**** Exercise data ****

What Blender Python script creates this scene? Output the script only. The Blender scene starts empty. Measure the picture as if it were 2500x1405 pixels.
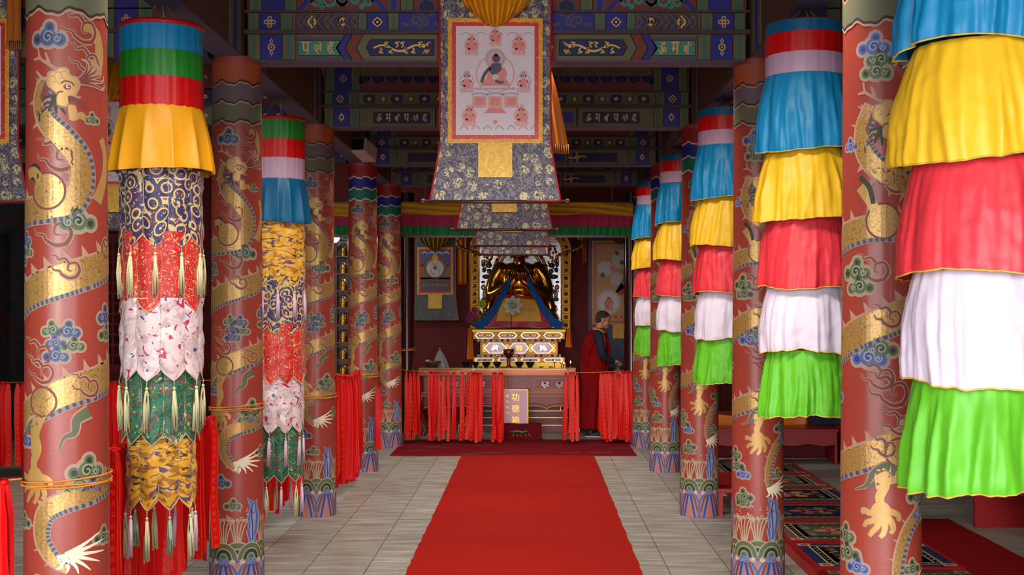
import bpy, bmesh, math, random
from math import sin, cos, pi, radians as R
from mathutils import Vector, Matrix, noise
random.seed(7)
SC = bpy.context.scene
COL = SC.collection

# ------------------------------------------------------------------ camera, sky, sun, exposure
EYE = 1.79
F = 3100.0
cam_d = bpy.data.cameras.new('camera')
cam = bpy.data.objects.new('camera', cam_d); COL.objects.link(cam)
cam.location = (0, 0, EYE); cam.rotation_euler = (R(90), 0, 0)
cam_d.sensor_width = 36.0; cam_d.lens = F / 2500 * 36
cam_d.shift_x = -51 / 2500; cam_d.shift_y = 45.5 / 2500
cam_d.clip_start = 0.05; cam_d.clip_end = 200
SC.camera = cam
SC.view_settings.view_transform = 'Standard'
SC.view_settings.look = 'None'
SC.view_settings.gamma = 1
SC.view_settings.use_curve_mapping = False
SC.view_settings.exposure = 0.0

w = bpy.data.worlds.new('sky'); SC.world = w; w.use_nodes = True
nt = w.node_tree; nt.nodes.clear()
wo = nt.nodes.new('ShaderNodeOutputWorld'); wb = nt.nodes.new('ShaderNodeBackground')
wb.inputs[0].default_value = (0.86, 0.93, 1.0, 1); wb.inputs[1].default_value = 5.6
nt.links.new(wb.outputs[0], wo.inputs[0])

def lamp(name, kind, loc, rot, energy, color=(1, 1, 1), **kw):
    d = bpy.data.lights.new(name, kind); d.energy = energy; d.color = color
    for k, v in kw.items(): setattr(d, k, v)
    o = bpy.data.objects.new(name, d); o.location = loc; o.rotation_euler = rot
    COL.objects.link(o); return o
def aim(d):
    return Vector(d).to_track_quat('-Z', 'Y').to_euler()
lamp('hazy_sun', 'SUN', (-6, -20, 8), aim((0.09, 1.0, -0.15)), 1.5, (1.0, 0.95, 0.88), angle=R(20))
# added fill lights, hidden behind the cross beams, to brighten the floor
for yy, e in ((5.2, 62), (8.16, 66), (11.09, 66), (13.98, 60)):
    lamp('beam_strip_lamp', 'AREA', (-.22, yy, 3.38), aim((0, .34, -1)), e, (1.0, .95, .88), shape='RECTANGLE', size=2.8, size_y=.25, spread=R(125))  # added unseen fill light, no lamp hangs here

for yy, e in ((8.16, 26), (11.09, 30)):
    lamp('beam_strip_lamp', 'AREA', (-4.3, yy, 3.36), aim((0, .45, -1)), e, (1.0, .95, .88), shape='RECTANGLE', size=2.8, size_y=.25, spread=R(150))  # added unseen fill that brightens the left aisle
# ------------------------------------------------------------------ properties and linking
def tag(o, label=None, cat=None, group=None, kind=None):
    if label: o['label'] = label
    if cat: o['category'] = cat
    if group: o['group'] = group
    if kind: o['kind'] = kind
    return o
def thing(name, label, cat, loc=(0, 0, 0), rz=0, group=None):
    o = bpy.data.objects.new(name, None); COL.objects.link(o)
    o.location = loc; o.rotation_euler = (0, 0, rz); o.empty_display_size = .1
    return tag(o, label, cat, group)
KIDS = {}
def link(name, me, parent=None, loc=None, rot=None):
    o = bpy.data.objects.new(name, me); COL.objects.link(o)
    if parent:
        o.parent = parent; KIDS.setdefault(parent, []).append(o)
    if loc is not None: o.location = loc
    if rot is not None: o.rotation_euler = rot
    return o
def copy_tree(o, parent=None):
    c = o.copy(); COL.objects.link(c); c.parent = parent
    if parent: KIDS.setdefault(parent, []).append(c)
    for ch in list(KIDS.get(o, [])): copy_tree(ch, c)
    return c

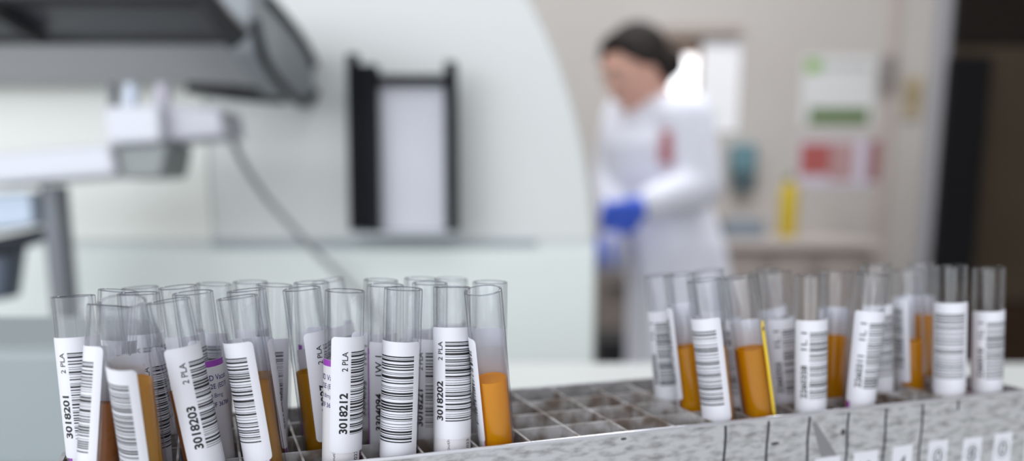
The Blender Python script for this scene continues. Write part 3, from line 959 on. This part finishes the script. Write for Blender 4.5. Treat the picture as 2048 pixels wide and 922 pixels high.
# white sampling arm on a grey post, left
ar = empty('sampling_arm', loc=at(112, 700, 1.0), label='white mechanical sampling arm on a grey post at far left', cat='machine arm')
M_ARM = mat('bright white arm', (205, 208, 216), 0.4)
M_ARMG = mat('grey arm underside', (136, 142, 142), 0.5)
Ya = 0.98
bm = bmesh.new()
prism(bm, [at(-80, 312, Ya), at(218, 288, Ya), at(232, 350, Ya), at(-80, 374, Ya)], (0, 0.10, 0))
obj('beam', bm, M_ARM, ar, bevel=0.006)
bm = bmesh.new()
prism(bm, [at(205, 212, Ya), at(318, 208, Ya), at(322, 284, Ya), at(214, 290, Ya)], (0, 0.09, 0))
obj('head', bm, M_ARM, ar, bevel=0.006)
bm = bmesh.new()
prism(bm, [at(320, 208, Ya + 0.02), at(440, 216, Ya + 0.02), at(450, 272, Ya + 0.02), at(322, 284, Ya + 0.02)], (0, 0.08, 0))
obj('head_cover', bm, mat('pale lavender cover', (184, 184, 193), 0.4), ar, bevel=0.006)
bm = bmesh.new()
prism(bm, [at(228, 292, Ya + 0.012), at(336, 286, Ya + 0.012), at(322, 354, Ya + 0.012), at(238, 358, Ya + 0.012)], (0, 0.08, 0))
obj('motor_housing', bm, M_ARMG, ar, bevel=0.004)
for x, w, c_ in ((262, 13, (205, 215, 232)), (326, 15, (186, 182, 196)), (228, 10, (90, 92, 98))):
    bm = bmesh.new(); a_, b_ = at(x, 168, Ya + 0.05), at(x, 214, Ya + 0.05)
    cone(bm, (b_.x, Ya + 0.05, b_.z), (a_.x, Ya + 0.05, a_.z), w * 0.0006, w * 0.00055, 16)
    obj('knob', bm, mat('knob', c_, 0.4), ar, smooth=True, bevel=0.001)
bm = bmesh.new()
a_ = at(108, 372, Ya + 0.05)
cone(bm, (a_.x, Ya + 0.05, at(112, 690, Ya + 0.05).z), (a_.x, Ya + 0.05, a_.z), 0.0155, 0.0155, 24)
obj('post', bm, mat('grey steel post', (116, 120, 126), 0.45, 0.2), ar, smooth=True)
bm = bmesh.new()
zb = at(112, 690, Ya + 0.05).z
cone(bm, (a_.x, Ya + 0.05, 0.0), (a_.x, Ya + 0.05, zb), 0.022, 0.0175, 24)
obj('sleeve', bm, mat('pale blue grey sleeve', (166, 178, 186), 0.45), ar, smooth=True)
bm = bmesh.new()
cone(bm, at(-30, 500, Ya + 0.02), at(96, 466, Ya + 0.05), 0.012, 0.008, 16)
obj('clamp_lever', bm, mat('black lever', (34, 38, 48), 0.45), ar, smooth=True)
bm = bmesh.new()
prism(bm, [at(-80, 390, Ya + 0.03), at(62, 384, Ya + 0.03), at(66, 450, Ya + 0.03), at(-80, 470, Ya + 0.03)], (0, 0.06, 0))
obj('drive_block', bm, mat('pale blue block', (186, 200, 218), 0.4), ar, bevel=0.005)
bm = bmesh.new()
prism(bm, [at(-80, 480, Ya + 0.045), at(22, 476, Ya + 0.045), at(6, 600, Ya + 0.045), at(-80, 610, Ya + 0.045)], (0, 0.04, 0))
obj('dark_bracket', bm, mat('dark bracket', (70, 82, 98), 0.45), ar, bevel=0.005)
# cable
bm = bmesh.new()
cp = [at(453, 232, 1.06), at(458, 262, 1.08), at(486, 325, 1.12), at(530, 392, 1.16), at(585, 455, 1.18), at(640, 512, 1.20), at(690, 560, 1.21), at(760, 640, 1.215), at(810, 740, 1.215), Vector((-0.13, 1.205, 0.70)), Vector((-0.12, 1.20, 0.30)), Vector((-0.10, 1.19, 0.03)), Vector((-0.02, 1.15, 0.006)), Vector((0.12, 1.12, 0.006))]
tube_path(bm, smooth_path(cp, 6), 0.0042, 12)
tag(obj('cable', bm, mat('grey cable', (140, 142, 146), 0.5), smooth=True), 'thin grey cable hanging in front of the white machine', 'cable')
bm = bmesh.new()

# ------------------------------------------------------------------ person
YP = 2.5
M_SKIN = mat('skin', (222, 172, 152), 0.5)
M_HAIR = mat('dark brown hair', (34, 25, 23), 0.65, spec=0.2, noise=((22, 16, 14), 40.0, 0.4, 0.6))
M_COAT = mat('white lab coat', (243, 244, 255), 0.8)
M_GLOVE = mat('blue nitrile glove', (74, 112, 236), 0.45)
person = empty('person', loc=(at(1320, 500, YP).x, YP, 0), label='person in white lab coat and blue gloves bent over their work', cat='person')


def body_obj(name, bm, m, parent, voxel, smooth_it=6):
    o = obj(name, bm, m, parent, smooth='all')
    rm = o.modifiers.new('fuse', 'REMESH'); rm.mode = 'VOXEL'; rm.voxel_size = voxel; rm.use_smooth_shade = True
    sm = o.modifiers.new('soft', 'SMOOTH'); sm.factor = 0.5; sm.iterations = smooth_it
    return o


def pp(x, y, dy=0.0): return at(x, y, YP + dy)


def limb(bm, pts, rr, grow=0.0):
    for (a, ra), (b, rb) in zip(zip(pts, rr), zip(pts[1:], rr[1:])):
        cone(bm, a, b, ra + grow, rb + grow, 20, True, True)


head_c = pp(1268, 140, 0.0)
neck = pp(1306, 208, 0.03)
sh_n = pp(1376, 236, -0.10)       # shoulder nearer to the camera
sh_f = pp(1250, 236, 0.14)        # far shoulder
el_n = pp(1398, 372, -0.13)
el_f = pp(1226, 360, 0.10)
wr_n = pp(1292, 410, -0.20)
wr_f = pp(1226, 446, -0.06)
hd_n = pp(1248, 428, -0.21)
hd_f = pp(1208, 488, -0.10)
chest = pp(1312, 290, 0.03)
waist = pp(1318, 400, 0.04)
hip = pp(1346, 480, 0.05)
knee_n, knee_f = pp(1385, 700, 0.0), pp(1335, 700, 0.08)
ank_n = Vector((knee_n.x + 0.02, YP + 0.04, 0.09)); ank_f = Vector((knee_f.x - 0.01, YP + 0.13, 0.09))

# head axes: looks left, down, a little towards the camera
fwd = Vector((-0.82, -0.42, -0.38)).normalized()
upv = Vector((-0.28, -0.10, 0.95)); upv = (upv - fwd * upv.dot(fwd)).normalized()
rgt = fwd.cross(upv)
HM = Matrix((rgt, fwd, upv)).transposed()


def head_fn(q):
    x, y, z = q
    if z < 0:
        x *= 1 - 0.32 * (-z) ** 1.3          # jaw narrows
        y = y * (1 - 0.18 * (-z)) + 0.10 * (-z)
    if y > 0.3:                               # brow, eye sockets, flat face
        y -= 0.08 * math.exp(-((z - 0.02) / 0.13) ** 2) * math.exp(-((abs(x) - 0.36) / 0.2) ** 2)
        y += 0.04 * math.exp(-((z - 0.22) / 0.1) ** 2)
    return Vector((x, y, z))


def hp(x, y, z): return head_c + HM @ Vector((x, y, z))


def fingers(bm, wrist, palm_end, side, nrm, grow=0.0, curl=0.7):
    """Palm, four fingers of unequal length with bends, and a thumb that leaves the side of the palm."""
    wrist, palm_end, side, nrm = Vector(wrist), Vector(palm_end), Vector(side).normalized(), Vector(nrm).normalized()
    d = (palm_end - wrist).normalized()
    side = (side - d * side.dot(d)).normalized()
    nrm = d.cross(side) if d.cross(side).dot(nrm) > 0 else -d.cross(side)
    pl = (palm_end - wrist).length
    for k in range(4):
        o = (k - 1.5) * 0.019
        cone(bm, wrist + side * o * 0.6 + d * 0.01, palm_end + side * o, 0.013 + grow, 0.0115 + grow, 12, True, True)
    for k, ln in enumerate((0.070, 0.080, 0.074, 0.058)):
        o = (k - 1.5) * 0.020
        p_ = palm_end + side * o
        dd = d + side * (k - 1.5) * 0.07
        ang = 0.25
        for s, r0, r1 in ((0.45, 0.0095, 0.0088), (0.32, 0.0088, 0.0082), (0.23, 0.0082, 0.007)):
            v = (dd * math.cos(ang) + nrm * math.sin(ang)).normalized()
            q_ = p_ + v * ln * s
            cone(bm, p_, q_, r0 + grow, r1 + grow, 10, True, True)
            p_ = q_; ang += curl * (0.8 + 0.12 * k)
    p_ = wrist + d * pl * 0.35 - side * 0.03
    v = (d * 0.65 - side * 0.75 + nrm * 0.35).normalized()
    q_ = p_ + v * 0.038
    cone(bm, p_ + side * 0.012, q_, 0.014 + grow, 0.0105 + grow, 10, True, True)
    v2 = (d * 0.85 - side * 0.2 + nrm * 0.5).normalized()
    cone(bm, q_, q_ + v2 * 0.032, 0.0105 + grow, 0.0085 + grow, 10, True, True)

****

Transcribe precisely the lines between the one that contains "M_ARMG = mat('grey" and the one that contains "prism(bm, [at(228, 292, Ya", counting those two lines as part of the range.

■ Output of the task:
M_ARMG = mat('grey arm underside', (136, 142, 142), 0.5)
Ya = 0.98
bm = bmesh.new()
prism(bm, [at(-80, 312, Ya), at(218, 288, Ya), at(232, 350, Ya), at(-80, 374, Ya)], (0, 0.10, 0))
obj('beam', bm, M_ARM, ar, bevel=0.006)
bm = bmesh.new()
prism(bm, [at(205, 212, Ya), at(318, 208, Ya), at(322, 284, Ya), at(214, 290, Ya)], (0, 0.09, 0))
obj('head', bm, M_ARM, ar, bevel=0.006)
bm = bmesh.new()
prism(bm, [at(320, 208, Ya + 0.02), at(440, 216, Ya + 0.02), at(450, 272, Ya + 0.02), at(322, 284, Ya + 0.02)], (0, 0.08, 0))
obj('head_cover', bm, mat('pale lavender cover', (184, 184, 193), 0.4), ar, bevel=0.006)
bm = bmesh.new()
prism(bm, [at(228, 292, Ya + 0.012), at(336, 286, Ya + 0.012), at(322, 354, Ya + 0.012), at(238, 358, Ya + 0.012)], (0, 0.08, 0))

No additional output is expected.